My work-life ended so that part of me disappeared along with bodily parts! What now, I wondered. I could support others who were travelling the same road as that which I had journeyed but with no formal/paid work to go to, I discovered just how much of my identity was wrapped up in what I did & of course, that work was only part of who I am. But I missed getting dressed professionally for those I served. (I was never going to turn up in jeans). I had to make an effort. They, were worth it & in the lives they had lived (they were older folk) being smartly dressed was a mark of respect.

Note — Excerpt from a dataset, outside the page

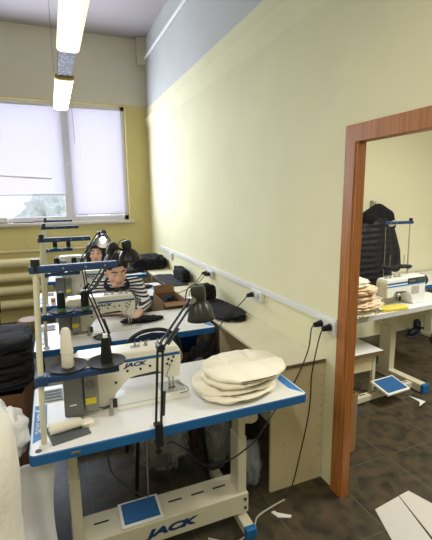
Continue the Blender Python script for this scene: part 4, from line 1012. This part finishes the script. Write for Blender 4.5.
# fabric heap, yellow cloth
for k in range(5):
    heap('beige_garment', ['beige garment at the bottom of the side room pile', 'beige garment second from the bottom of the side room pile', 'beige garment in the middle of the side room pile', 'beige garment second from the top of the side room pile', 'cream garment topmost on the side room pile'][k],
        'garment', M_cream_cloth if k in (0, 4) else M_beige_cloth, (2.15+(0.03, 0.06, 0.02, 0.04, 0.0)[k], 2.53+(0, -0.02, 0.01, -0.01, 0.01)[k], TZ+0.001+0.058*k), (0.27-0.018*k, 0.18-0.008*k, 0.034), 90+k, 0.42, 2.0, group='beige garments piled on the side room table')
heap('yellow_cloth', 'folded yellow cloth in front of the side room sewing machine', 'cloth', M_yellow_cloth, (2.60, 2.46, TZ), (0.15, 0.055, 0.014), 97, 0.10, 1.6, boxy=5)
# low bench
t = thing('low_bench', 'low white topped bench under the side room table', 'bench', (2.13, 2.75, 0))
MB().box(-0.42, 0.40, -0.30, 0.28, 0.385, 0.40, 0.002).build('bench_top', M_white, t); MB().box(-0.42, 0.40, -0.306, -0.30, 0.368, 0.40).build('edge', M_edge, t)
MB().box(-0.36, 0.33, -0.26, -0.245, 0.22, 0.385).build('front_panel', M_panel, t)
for sx in (-0.37, 0.34):
    for sy in (-0.25, 0.24): MB().box(sx-0.015, sx+0.015, sy-0.015, sy+0.015, 0, 0.385).build('leg', M_frame, t)
carton('small cardboard carton on the floor behind the door casing', (1.645, 2.04, 0), 0.12, 0.14, 0.42, R(6), M_card, False)
heap('dark_cloth', 'dark cloth stuffed in the carton behind the door casing', 'cloth', M_greycloth, (1.64, 2.04, 0.20), (0.085, 0.10, 0.12), 99, 0.2)
# shoes
def shoe(x, y, rz, label):
    t = thing('shoe', label, 'shoe', (x, y, 0), rz, 'dark shoes by the side room wall')
    MB().prism([(-0.045, 0.13), (0.045, 0.13), (0.04, 0.02), (0.05, -0.09), (0.02, -0.15), (-0.02, -0.15), (-0.05, -0.09), (-0.04, 0.02)], 0, 0.025, 'xy').build('sole', M_dark, t, bevel=0.006)
    MB().capsule((0, 0.085, 0.07), (0, 0.075, 0.155), 0.045, 0.042).capsule((0, 0.08, 0.062), (0, -0.09, 0.052), 0.042, 0.038).build('upper', M_black, t, smooth='full')
shoe(4.00, 3.42, R(-70), 'black ankle boot nearest the table leg in the side room'); shoe(4.12, 3.22, R(-55), 'dark shoe in front of the black boot in the side room')
shoe(4.42, 3.34, R(-75), 'dark shoe at the right edge of the side room view')
# coat on a hook
t = thing('coat_hook', 'steel wall hook holding the black coat', 'hook', (3.40, 3.61, 1.60))
MB().box(-0.02, 0.02, -0.008, 0.008, -0.04, 0.04, 0.004).build('plate', M_steel, t); MB().tube([(0, -0.008, 0.02), (0, -0.05, 0.0), (0, -0.06, 0.03)], 0.006, 8).build('prong', M_steel, t)
coat = thing('winter_coat', 'black quilted hooded winter coat hanging on the side room wall', 'coat', (3.33, 3.47, 0.62)); coat.scale = (1.17, 1.0, 1.06)
b = MB()
b.chain([((-0.06, 0, 0.10), 0.115), ((-0.05, 0, 0.45), 0.12), ((-0.02, 0, 0.74), 0.11)]).chain([((0.12, 0, 0.10), 0.105), ((0.10, 0, 0.45), 0.11), ((0.06, 0, 0.74), 0.10)]).chain([((-0.17, 0, 0.10), 0.10), ((-0.14, 0, 0.5), 0.10), ((-0.1, 0, 0.74), 0.08)])
b.chain([((0.14, -0.01, 0.68), 0.075), ((0.235, -0.02, 0.42), 0.07), ((0.275, -0.02, 0.24), 0.058)]).chain([((-0.15, -0.01, 0.68), 0.075), ((-0.225, -0.02, 0.42), 0.07), ((-0.24, -0.02, 0.2), 0.058)])
link('coat_body', fuse(b, 0.014, 4), quilt_material(), coat, smooth='full')
h = MB().chain([((-0.10, -0.02, 0.78), 0.085), ((0.02, -0.01, 0.86), 0.075), ((0.12, -0.03, 0.80), 0.07), ((0.17, -0.045, 0.70), 0.045)]).sphere((0.0, 0.0, 0.80), 0.1)
link('hood', fuse(h, 0.012, 4), M_blackcloth, coat, smooth='full')
MB().sphere((0.135, -0.098, 0.725), 1, scale=(0.055, 0.02, 0.03), rot=(0, R(-25), 0)).build('pale_lining', mat('pale_pink_lining', (200, 180, 166), 0.9), coat, smooth='full')
MB().tube([(0.02, -0.135, 0.70), (0.03, -0.135, 0.4), (0.03, -0.13, 0.05)], 0.004, 6).build('zip', M_steel, coat)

Now, I’m not the sort of person who has to fill my time but I do want to make what I do count. Finding that part of the new me has been relatively easy. With vast experience of working with human beings from all walks of life & with many life experiences & armed with lots of training in helping women find their God ordained purpose there weren’t too many issues there. No, the biggest issue in many ways, was what do I wear? Like you, I’m not the me I was before children & even less so with very little hair, a flat chest & a much smaller frame. Things that I would naturally pick off a hanger in Tesco now looked like sacks on me & the flowing layers of soft fabrics I used to wear to cover a multitude of sins just looked ridiculous. I also used to go for bright florals but now find myself looking for a maximum of 3 colours and in muted shades on the whole.
So, what is the formula for finding a style that suits us & says something about who we are because actually, this stuff is important.
Well…I’d plan a day off with a girl friend. Take time out for yourself & go shopping! Try on anything that takes your eye & have fun with it. Don’t rule out anything (well not quite!) & by the end of the day you’ll have a pretty good idea of what image you’d like to project in the physical. on a practical note, I would wait a few weeks until the spring season has set in as everything is very in-between atm.
As the natural seasons change & the kids grow you’ll find your style will change too. You know that poem, when I grow old I will wear purple…let’s just say ‘I’m working on it’ 😂.
For women in particular these seasons happen often more regularly than the passage of time. Enjoy them. We’re so Blessed to have them.
And finally, if you need a little great reading around the whole area of women dealing with new seasons, give ‘Sensible Shoes’ a go. It’s a fabulous chick-lit which will have you laughing & crying all in one session & you won’t ever want the story to end.